In every milieu where might is right, and those who are powerful can do what they wish unchallenged, even if their action is, in fact, unjustified, woe betides anyone who stands in their way. That is clearly the case with our dear country where a few people have totally captured the State.

There is everything wrong with our democracy. In a country where there is no difference between private and public purse, swearing in “winners” of a contentious election before the final determination is made in court is injurious not only to the so-called losers but the Nigerian state itself.

The odds are deliberately stacked against the petitioners. Attempt by the National Assembly in 2014 to make a law that would make the Independent National Electoral Commission (INEC) take the responsibility of proving the credibility of elections in the country before tribunals or regular courts failed. If that Bill had scaled through, the resultant Act would have placed the burden of proof on the INEC, instead of the litigants. It would have also reduced the difficulties petitioners normally face while trying to get the necessary documentary evidence in support of their petitions.

In their ruling yesterday, the five Justices blamed the petitioners for not producing enough evidence of electoral malfeasance even when they were well aware that the Professor Mahmoud Yakubu-led INEC blatantly refused to avail them those documents, flagrantly disobeying the Tribunal’s order.

While the alleged losers who, for all I care, may indeed be the winners, are further stretched financially in courts, those that have been declared winners, who may indeed be the losers, make use of public funds in defending their “mandates” in court.

Not only that, they deploy the resources of the state – human and material – maximally. For instance, Tinubu has been using the enormous privileges and powers conferred on him by the office of the president to consolidate power and entrench himself.

He appointed his loyalists as Service Chiefs in the first few days of his presidency. In a country where the military swear allegiance to the President rather than the Constitution, and are only interested in regime protection rather than protection of the Nigerian state, wielding the coercive powers of the state makes all the difference.

Immediately the PEPT announced the judgement date, the Department of State Services (DSS) issued an ominous warning against anyone who may have the appetite to protest the ruling.
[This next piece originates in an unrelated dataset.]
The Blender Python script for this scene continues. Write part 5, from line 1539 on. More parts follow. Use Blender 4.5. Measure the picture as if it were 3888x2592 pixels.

Before Tinubu jetted out to India, he had a meeting with the Service Chiefs behind closed doors. The military top brass came out of the meeting to warn would-be “troublemakers.”

While the petitioners were struggling with finances and other logistics, the President was busy making juicy appointments and dispensing political patronage. Prince Lateef Fagbemi, a Senior Advocate of Nigeria (SAN), one of Tinubu’s lawyers at the tribunal, is now the Attorney General of the Federation (AGF) and Minister of Justice.

The president and his Attorney-General are in a pole position to act as benefactors to the Justices and extend some favours to them. The petitioners don’t have such privileges. In a country where judges are vulnerable, where the Chief Justice, the head of the third arm of government could be muscled out of office like the former President Muhammadu Buhari did to former CJN Walter Onnoghen, the fear of the executive is the beginning of wisdom for any judicial officer.

Even presidential candidates of some political parties are seriously lobbying President Tinubu for a slice of the national cake and pledging their unalloyed loyalty.

I doubt if there is any Nigerian who sincerely believed that the PEPT will sack Tinubu. And yesterday’s judgement will only be a fait accompli at the Supreme Court should the petitioners decide to go on appeal.

Those who insist that what happened at the Tribunal on Wednesday is evidence that Nigeria is a rogue state, may not be wrong after all. Someone quipped, “After seeing this, do you still want to waste time on Nigeria’s judiciary and rogue politicians?” Some do but I don’t.

Tinubu has wangled his way to the presidency and used the judiciary to legitimise his position. Four years from now, he will, once again, use the full powers of the Nigerian state to secure a second term irrespective of what the people say or do.

Ours is a democracy where the people have no say. As a pall of silence descends on Nigeria once again as it was the case when Prof Yakubu declared the presidential election result in the wee hours of the morning when most people were asleep, highly distraught but subdued Nigerians will pick the pieces of their lives and move on.

But I foresee danger. Aside Nigerians like myself who have vowed never to vote again in any election and the attendant voter apathy that will entail, those who are still foolhardy to throw their hat into the electoral ring may decide that henceforth every electoral battle must be waged, won or lost at the polling booth rather than waiting for INEC to make a declaration and embark on a wild goose chase at the courts. When the judiciary wittingly or unwillingly becomes democracy undertakers, that is a recipe for anarchy!